HC Deb 08 March 1999 vol 327 cc4-6
3. Mr. David Rendel (Newbury)

What steps he is taking to improve the financial position of the bereaved. [73040]

The Minister of State, Department of Social Security (Mr. Stephen Timms)

The reforms in the Welfare Reform and Pensions Bill will provide specific help for the first time to widowers as well as widows. The new lump sum bereavement payment at £2,000 will be double the value of the existing widow's payment. Our aim is to concentrate help where and when it is most needed at the time immediately following bereavement and on those with children.

Mr. Rendel

I know that the Department received a letter from Captain Mongor pointing out that, as recently as September 1998, it wrote telling him that his widow would get the full additional pension even if he died after she was aged 55, something that will not happen until the year 2004. Given that the Government have rightly insisted on the private sector compensating people who have been mis-sold private pensions, what will the Government do to compensate people such as Captain Mongor—there may be millions of them—who have been given false information by the Department about what would happen to their widows and the additional pensions that their widows are due to get?

Mr. Timms

This is another measure inherited from the previous Government. Many people knew about the change and made plans accordingly, but it is the case that Department of Social Security leaflets were not updated until 1996. We are investigating why that was so. I can tell the House that we shall consider a claim for compensation from anyone who can establish that he or she received advice that did not reflect the change from April 2000 and, as a result, acted to their detriment. We shall be announcing further details shortly.

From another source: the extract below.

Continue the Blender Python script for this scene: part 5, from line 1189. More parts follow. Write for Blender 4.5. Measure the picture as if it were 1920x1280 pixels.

Mr. Frank Field (Birkenhead)

One promise in "New Contract for Welfare", is that people can have greater confidence that they will get proper protection in return for the contributions they make. How does my hon. Friend square that with the proposals to strip out coverage for widows benefits, even though many people have paid 30 years' contributions for that cover?

Mr. Timms

The coverage is being extended to widowers. It will be a new contributory benefit for widowers. Those with children will continue to receive non-means-tested help until the youngest child for whom they are responsible ceases full-time education. The income support safety net will be in place for those who are older than 55 when the measures are introduced and who are widowed in the following five years. We are concentrating help—I think that my right hon. Friend will support this—on those who at the time need it most.

Mr. John Bercow (Buckingham)

Further to the highly pertinent inquiry from the right hon. Member for Birkenhead (Mr. Field), how does the Minister seriously expect to eradicate the something-for-nothing culture if he continues to pursue his reform of widows pensions in such a way as completely to undermine the contributory principle and to leave worse off no fewer than 250,000 women the length and breadth of the United Kingdom?

Mr. Timms

I have made the point that there is a new contributory benefit for widowers. There has been no such measure before; we are introducing one. It is time-limited, but not means-tested. All widows will receive non-means-tested benefit for six months to help during the transition, and those with children will continue to receive non-means-tested help until the youngest child ceases full-time education. We are modernising the system. Now, seven in 10 married women are in work. When the original system was introduced, the proportion was very much lower. We must change the system to reflect the changing times in which we live.

Mr. Tony McNulty (Harrow, East)

Can my hon. Friend confirm that, for the first time, widows and widowers will get comprehensive assistance via the single gateway and special advisers to help them through the maze of the benefit system? Will my hon. Friend comment on a second issue: if it is so crucial to the Liberals that recently bereaved widows are looked after, why is there no provision for that in their Budget, which was issued this morning?

Mr. Timms

My hon. Friend makes an interesting point. I looked carefully through the documents issued this morning by the Liberal Democrats to see whether the matter was dealt with there. My hon. Friend is right—it is not. He is also right about the extra help that we are making available through the single work-focused gateway. That is an extremely important change, which will help many thousands of people. It is important for the House to know, too, that we are doubling the lump sum that will be payable to both widows and widowers on bereavement.